*What to do*.
In the entries that follow, how many lines contain "part"? Answer with the number only.

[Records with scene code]

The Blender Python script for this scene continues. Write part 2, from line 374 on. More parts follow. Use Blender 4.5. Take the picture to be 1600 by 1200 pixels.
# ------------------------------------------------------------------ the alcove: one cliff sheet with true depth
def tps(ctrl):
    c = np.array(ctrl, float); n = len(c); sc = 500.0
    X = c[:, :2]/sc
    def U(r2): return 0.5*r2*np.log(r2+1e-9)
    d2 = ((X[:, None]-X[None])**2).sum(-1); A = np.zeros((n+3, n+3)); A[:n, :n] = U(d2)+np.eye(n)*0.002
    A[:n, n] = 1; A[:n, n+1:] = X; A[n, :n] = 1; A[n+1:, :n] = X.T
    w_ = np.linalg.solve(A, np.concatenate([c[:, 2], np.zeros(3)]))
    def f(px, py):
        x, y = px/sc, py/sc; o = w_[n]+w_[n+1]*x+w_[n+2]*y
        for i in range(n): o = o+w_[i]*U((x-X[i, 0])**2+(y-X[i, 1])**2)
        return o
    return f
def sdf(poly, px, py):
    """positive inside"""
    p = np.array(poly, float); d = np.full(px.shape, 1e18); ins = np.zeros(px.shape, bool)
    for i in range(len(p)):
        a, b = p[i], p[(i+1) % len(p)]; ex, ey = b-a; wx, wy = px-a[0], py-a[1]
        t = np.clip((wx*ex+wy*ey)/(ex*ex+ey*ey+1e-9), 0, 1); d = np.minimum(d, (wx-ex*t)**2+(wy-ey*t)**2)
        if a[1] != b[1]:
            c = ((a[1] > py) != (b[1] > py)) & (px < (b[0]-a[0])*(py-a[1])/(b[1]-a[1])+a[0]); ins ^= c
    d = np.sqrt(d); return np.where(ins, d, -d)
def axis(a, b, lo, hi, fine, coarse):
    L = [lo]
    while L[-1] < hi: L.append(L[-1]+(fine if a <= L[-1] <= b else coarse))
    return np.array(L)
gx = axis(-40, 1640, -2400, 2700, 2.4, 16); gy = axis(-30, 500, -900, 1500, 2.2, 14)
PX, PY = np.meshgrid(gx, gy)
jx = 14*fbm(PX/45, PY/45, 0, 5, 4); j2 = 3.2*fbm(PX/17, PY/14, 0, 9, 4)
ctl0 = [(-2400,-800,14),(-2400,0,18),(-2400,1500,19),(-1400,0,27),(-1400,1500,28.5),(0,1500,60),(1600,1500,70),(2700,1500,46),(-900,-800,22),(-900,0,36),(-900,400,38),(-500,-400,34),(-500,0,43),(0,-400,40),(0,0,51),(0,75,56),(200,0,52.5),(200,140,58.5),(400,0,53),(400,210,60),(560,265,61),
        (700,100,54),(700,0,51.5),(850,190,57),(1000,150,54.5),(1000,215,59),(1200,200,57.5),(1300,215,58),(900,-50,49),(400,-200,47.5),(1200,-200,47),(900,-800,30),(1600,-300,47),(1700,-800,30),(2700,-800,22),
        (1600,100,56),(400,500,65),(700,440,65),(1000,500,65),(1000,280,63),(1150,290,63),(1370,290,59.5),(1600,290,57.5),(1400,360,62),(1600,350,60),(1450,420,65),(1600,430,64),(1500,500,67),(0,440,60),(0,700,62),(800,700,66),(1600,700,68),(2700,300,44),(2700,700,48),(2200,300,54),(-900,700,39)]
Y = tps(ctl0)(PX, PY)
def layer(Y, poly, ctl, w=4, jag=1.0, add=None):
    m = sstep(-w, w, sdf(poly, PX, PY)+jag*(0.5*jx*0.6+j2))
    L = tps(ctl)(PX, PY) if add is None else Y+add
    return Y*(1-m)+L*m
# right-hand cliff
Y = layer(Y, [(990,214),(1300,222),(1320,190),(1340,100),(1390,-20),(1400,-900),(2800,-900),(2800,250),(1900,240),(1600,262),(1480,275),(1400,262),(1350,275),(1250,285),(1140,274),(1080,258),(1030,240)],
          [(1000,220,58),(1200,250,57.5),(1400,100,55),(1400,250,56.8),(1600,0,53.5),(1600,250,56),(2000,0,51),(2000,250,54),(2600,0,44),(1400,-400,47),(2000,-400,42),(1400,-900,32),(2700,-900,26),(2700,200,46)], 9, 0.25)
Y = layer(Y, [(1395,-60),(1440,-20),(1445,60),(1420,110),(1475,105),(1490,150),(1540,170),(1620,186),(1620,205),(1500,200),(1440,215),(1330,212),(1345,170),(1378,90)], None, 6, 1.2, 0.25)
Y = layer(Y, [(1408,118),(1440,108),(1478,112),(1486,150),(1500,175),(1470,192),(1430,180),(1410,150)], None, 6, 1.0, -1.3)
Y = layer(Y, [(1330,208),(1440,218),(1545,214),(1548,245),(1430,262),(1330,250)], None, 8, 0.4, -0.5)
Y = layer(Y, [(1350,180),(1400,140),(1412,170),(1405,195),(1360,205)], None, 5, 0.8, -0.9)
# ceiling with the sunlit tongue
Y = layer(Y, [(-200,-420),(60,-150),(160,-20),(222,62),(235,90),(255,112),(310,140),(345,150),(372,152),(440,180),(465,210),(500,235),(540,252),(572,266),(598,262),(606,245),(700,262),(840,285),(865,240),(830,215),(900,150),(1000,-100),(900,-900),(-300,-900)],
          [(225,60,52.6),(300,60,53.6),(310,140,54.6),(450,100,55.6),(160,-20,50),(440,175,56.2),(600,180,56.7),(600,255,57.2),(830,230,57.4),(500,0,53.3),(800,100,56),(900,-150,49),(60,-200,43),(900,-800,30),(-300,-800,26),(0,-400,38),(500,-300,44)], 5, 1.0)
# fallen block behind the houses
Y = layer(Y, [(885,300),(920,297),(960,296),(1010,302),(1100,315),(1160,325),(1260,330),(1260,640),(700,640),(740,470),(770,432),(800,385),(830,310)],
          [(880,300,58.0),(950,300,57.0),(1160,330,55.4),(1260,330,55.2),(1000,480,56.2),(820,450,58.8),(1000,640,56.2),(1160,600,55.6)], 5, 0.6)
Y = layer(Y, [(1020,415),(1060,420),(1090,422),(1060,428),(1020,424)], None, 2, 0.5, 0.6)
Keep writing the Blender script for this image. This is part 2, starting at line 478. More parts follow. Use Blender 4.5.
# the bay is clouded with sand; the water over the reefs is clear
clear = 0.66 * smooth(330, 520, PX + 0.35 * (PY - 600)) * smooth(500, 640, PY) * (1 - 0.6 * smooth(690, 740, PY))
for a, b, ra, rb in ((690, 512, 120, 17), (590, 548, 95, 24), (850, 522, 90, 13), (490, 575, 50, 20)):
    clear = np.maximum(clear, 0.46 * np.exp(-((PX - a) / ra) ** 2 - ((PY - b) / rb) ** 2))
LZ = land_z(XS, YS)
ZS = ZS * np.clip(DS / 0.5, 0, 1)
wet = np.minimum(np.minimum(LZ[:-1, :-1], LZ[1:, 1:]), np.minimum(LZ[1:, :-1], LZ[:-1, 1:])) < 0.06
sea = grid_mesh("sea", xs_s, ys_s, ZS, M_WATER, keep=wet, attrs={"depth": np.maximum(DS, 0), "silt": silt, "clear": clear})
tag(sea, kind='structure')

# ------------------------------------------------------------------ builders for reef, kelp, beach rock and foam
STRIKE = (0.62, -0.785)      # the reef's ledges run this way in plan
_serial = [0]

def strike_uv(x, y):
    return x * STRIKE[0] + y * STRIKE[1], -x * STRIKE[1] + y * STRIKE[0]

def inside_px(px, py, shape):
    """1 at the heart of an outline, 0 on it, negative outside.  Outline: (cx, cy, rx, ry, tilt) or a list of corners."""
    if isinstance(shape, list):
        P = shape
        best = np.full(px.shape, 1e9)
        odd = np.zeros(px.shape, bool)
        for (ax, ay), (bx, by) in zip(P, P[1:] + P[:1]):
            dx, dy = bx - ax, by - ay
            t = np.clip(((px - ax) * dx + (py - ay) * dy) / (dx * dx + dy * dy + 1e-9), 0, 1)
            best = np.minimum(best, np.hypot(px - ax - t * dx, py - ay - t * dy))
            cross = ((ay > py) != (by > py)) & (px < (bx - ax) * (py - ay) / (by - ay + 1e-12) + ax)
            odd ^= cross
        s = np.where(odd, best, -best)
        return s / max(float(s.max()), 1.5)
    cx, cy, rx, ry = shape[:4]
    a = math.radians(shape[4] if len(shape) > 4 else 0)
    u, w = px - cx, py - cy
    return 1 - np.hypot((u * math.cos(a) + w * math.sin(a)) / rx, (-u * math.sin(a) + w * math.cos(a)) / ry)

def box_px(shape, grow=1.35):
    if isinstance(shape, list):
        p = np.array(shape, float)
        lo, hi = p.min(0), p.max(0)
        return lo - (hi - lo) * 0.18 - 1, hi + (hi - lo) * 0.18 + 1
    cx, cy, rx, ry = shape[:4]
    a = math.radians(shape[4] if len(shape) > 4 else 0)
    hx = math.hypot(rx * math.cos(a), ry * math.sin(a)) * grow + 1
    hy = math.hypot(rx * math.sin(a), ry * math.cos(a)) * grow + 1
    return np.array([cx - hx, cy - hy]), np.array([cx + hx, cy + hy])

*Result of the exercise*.
2